Do you think you need to fry garlic? 

You Have no Steamer Yet. How Can You Steam Fish? 

If you don’t have steamer yet, now is the best time to get one. It’s a two casserole setup. The bottom casserole holds boiling water, which emit hot water vapor to cook the food above. While the top casserole, which holds the food, is perforated to allow the hot vapor to circulate. 

It’s useful not only for steaming fish, but for cooking other products too, like dumplings and rice cakes. 

You can setup a temporary steamer using a large and tall pot.
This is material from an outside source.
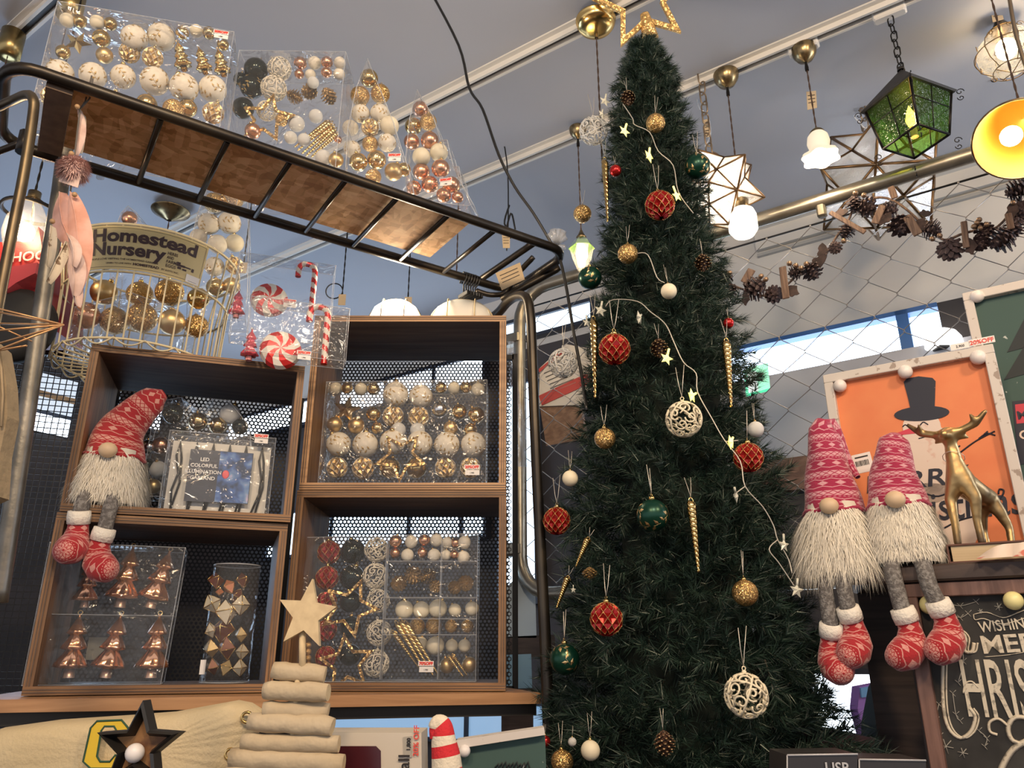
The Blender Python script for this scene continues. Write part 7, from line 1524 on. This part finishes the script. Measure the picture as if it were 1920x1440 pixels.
# gnomes
def gn(px, py, lab, **k):
    p = fxp(px, py, 1.765); M_ = RM(p.x, 1.765, zsh + .012) @ RZ(rad(6)); s_ = k.pop('sc'); return gnome(M_ @ Matrix.Scale(s_, 4), lab, mk_mag, grp='seated plush gnomes', **k)
gn(1578, 1064, 'plush gnome with a tall folded magenta knit hat, left one on the dark shelf', sc=1.0, hat_h=.200, lean=(.0, .005), fold=(.058, -.004, .125), bw=.076, bh=.128, seed=11, hatr=.063, fl=.070,
   legs=(([(-.030, -.03, .0), (-.028, -.070, -.030), (-.028, -.076, -.09), (-.027, -.074, -.125)], rad(25), rad(24), mk_boot), ([(.004, -.03, .0), (.006, -.070, -.020), (.008, -.080, -.06), (.010, -.078, -.095)], rad(-20), rad(24), mk_boot)))
gn(1701, 1056, 'plush gnome with a shorter straight magenta knit hat, beside the deer', sc=1.0, hat_h=.155, lean=(.018, .01), bw=.072, bh=.128, seed=12, hatr=.060, fl=.026,
   legs=(([(-.024, -.03, .0), (-.026, -.070, -.020), (-.022, -.076, -.07), (-.018, -.074, -.100)], rad(-48), rad(18), mk_boot), ([(.026, -.03, .0), (.030, -.070, -.018), (.034, -.082, -.055), (.044, -.078, -.088)], rad(-42), rad(22), mk_boot)))
p = onpl(1618, 868, RN * 1.84, RN); o = empty('barcode_tag', Matrix.Translation(p), 'white barcode tag hanging behind the left magenta gnome hat', 'price tag'); TM = Matrix.Translation((0, 0, 0)) @ RZ(math.atan2(RD.y, RD.x)) @ RY(rad(-6))
mb = MB(); mb.box((0, 0, 0), (.040, .0012, .044), TM, bev=.0005); mb.build('card', K['stick'], o); mb = MB()
for k in range(9): mb.box((-.014 + k * .0032, -.001, .0), (.0015 if k % 3 else .0022, .0006, .012), TM)
mb.box((0, -.001, .014), (.028, .0006, .003), TM); mb.build('barcode', K['ink'], o)
# ================================================================== FOREGROUND DISPLAY along the bottom edge
mdrift = mat('driftwood', (.42, .33, .21), .85, noise=(16, (.60, .50, .35), .35, .65, (.35, 1, 1)), bump=.6, bscale=30); mdriftp = mat('pale_sawn_wood', (.70, .56, .34), .7, noise=(50, (.58, .45, .27), .4, .65))
tq = at(545, 1440, 1.30); dt = empty('driftwood_tree', Matrix.Translation((tq.x, tq.y, 1.10)), 'table tree of stacked driftwood logs with a wooden star on top', 'decoration'); DI = dt.matrix_world.inverted()
def dl(px, py, Y=1.30): return DI @ at(px, py, Y)
for (x0, y0, x1, y1, w_) in ((511, 1256, 610, 1264, 33), (496, 1294, 616, 1298, 34), (494, 1330, 616, 1334, 32), (468, 1352, 624, 1362, 35), (454, 1392, 636, 1394, 33), (432, 1420, 645, 1432, 37), (424, 1452, 652, 1462, 36), (410, 1486, 664, 1498, 36), (400, 1522, 674, 1530, 36)):
    a, b_ = dl(x0, y0), dl(x1, y1, 1.30 - .008 * ((x0 + y0) % 3 - 1)); r_ = rpx(dt.matrix_world @ a, w_ / 2); n = 9; mb = MB(); P_ = [a.lerp(b_, i / n) + V((0, 0, R.uniform(-.0012, .0012))) for i in range(n + 1)]
    mb.tube(P_, [r_ * .86] + [r_ * R.uniform(.94, 1.05) for _ in range(n - 1)] + [r_ * .9], 16); mb.m[-1] = 1; mb.m[-2] = 1; mb.build('driftwood_log', [mdrift, mdriftp], dt)
mb = MB(); mb.tube([dl(567, 1260), dl(567, 1180)], .0055, 8); mb.tube([dl(560, 1250), V((dl(560, 1250).x, dl(560, 1250).y, .0))], .0045, 8); mb.build('dowel', mdriftp, dt)
c = dl(576, 1152, 1.293); mb = MB(); pl4 = [(57 * k_[0], 57 * k_[1]) for k_ in star_pts(1, .44, 5, math.pi / 2 - .10)]; kk = rpx(dt.matrix_world @ c, 1)
mb.prism([(x * kk, z * kk * 1.14) for x, z in pl4], -.006, .006, Matrix.Translation(c)); mb.build('wooden_star', mdriftp, dt)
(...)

Pour about 3 inches of water. Then setup a sturdy wire frame to support the bowl, and make sure the water never touches the bowl. 

Conclusion

Steaming fish usually takes about 10 minutes, which may vary depending on thickness. Having the right equipment intended for the purpose makes it a lot easier. 

Many fish are suited for steaming. Solid examples are tuna, salmon, and tilapia. For larger fish like tuna and cod, cut them into darne, portioned fillet or fillet.

Get fish straight from the fish port or from the nearby market. An early morning trip gives you a better chance of getting the desired quality.  Scout for fresh fish that is attractive, firm, and free from reddish eyes. Cook as soon as you can, or toss in the freezer for later use. 

Fish steaming in a brief. Setup the steamer. Lay the fish of choice on a deep plate. Add ginger and steam for about 10 minutes. You have the option to add soy sauce, oyster sauce, and vinegar.  Lastly, top with wolfberries and fried garlic.

Toast the garlic first, because you want it in its best state before topping onto the fish.

Enjoy your steamed fish with fried garlic. Your own variation will sure taste great.